Payment Part of Wage Suspended due to Corona Crisis?

Year of publication


Year of publication



Sub-district Court Amsterdam, May 28, 2020, ECLI:NL:RBAMS:2020:2734


An employer who, due to the corona crisis, did not have enough money to pay all wages, was not allowed to partially suspend payment of the wages, because the employer had not first discussed it with the employee and because suspension was just a bridge too far.

A restaurant in the centre of Amsterdam, offering Turkish sandwiches, employed a student from Iran who worked for 40 hours per week. His employment contract was about to expire on May 31, 2020 and then he was supposed to return to Iran. Usually, the months of January and February are quiet months for the employer, because you will still find fewer tourists. Since the growth in tourist arrivals usually starts up in March, the employer had contracted several new employees in January, intended to start on 1 March 2020.
Mid-March 2020, however, spurred by public policy measures to deal with the corona crisis, the restaurant had to close its doors.
Since then, the turnover in the form of takeaway sandwiches was limited.
In March 2020, the employer applied for participation in the remuneration costs under the NOW (Emergency Measure for Sustained Employment). Although the employer received this allowance, it was not enough for the employer to pay the wages of all employees for the month of March, because the amount of the allowance is based on the January wages. Since the employer did not have enough other financial resources to pay all salaries, the employer only paid all employees half of the wages in March and April 2020.
In summary proceedings before the Sub-district Court, the employee claimed payment of the remainder of the wages. He pointed out that he was dependent on the wages for his living and that he had an interest in having the wages paid before his return to Iran. Transfer of money from the Netherlands to Iran would be a problem, according to the employee.
The employer acknowledged the existence of the employee's claim before the Sub-district Court, but he argued that the corona crisis and the forced closure had led to acute payment problems for the company.
The Sub-district Court considered it plausible that the employer had found himself in an unforeseen emergency. Therefore, according to the Sub-district Court, the employer had an overriding interest that entailed that employees can be required to suspend certain employment rights, or even to entirely give them up, in consultation with the employer. Nevertheless, the Sub-district Court awarded the employee's salary claim, because the decision to pay 50% of the salary was unilaterally taken and without further consultation and because 50% of the salary would mean an excessive loss of income for the employee.
After consideration of interests, the Sub-district Court decided that, according to standards of reasonableness and fairness, it was impossible to expect that the employee could agree to a several months’ suspension of payment of 50% of his salary, partly because it was not certain when the payment arrears might be reduced.
The Sub-district Court, however, mitigated the employee’s claim for payment of the statutory increase due to a delay in payment to zero and it also rejected payment of the statutory interest, due to the employer’s actual plight. The Sub-district Court added the suggestion to its ruling to come to a (very time-restricted) arrangement for payment of the salary claim.

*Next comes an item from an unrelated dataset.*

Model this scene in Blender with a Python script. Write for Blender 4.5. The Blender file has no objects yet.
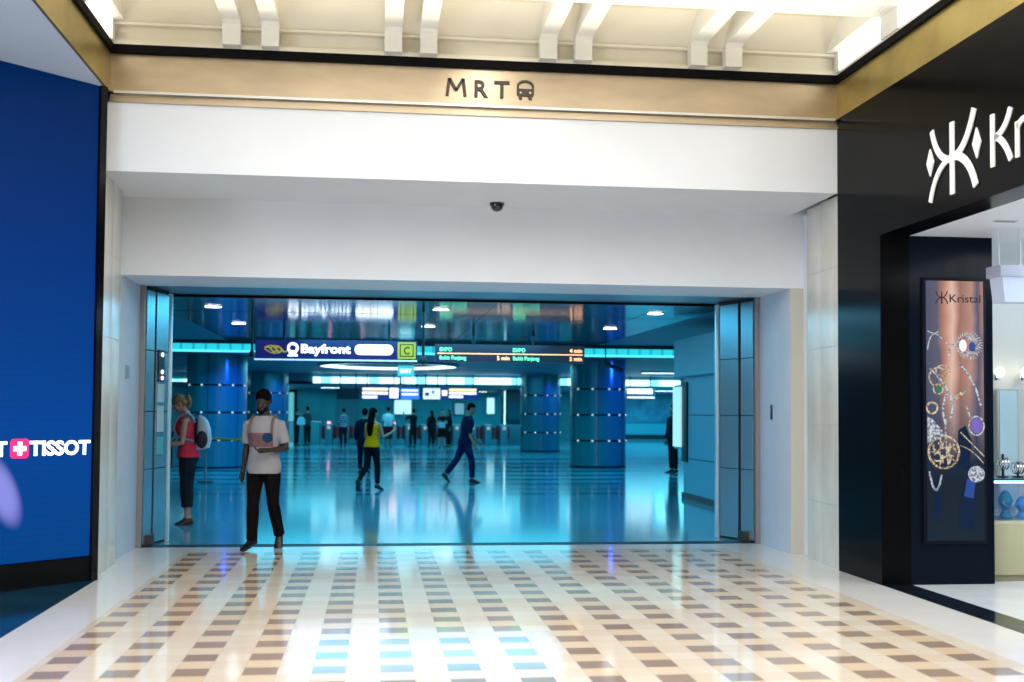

Although the employee's wage claim was allocated in a more or less normal way, the Sub-district Court’s summary judgment may lead to the assumption that, in a comparable situation, employers could enforce a change in the working conditions, whereby part of the salary can be paid later or is even cancelled. Based on the Sub-district Court’s considerations, the employer would have to make a proposal to this effect and consult the employees about the proposal first. Next, it would have to be assessed whether the proposal is reasonable, given all circumstances of the case.
In the above case, it looks as if the Sub-district Court in particular finds the amount of the salary that -for the time being- would not be paid unreasonable as well as the uncertainty about the time when payment would actually take place. By invoking a unilateral change clause in the employment contract (or the collective labour agreement) or by relying on good employment practices, changes in the employment conditions may sometimes be enforced, even if the employee does not agree to them. In an emergency, it is even conceivable that this change would affect the amount of the salary, which, after all, is the most important employment condition.